As good as Charlotte Temple is, however, it pales in comparison to Sedgwick’s Hope Leslie, first published several decades later as Early Times in Massachusetts. When Sedgwick is discussed at all—apparently a relatively and tragically rare occasion—it is as either a domestic novelist amongst domestic novelists, i.e., an American Jane Austen; or else it is as a female counterpart to James Fenimore Cooper’s frontier romances.
I must take this opportunity to express my absolute loathing of James Fenimore Cooper. I don’t hate him as much as Mark Twain famously did, but I’ve read both The Last of the Mohicans and The Pioneers, and if the former is bearable for the interest of its implications about race, the latter is among the most boring books I’ve ever read. Cooper has a lot of characters in these novels—characters who never, with a very few exceptions, rise above their status as characters to become human beings (especially not Natty Bumppo). The plots are interesting enough in places, but Cooper can’t write a battle scene to save his life. These are, simply put, bad books.
Not so with Hope Leslie, which covers the Pequod uprisings of the seventeenth century with far more grace than that with which Cooper handles the French and Indian War in The Last of the Mohicans. The characters ring true—the titular protagonist has more depth in the course of her three hundred pages than Cooper grants to Bumppo in more than a thousand, and her ideas (which, big surprise, is what I really read for) are far richer and more complex than anything Cooper can come up with.

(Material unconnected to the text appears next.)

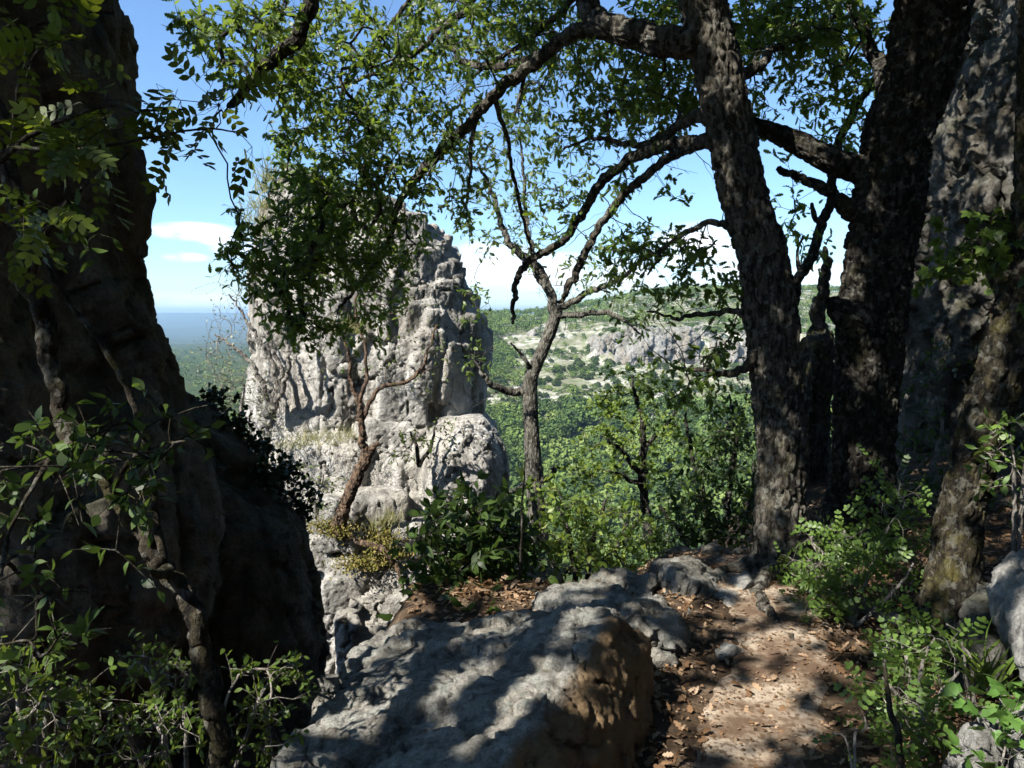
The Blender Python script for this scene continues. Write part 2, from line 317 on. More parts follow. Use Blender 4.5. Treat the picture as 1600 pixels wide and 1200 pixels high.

Critics read the novel particularly for Sedgwick’s remarkably progressive views on race and gender. Her most likeable character is Magawisca, an Indian woman who does her very best to function as an emissary between Pequod and white society and ends up torn to pieces for her efforts. (She doesn’t die, but in one particularly gory scene, she has her arm chopped off by a tomahawk while trying to re-enact Pocahontas’ defense of John Smith.) She is tragic but never melodramatic, never approaching the “tragic mulatto” portrayal of race that would prove so popular later in the century. Magawisca is the route by which Sedgwick can express her views on racial reconciliation and female empowerment, but the incredible thing, to say it again, is that her use as a symbol does not detract from the verisimilitude of her portrayal. She is one of the most memorable characters in American literature.
I am ready, in fact, to name Hope Leslie the single greatest American novel before The Scarlet Letter, and to pronounce ex cathedra that no American literature class should ever teach The Last of the Mohicans without teaching it alongside Sedgwick’s far superior novel—unless, of course, the class is called “Novels Called Classics That Aren’t That Good.” It is leaps and bounds above Brown, Cooper, Poe, and all but the best sketches of Washington Irving; it stands with the best of our literature from any era.
I have joked before that I don’t read women authors. Susanna Rowson and Catharine Maria Sedgwick are going a long way in convincing me to change that habit.
1 comment:
Clearly you've been with me too long. You're starting to read teh wimmunz. I'll definitely check out Hope Leslie over the break. I hate Cooper too, so it sounds good.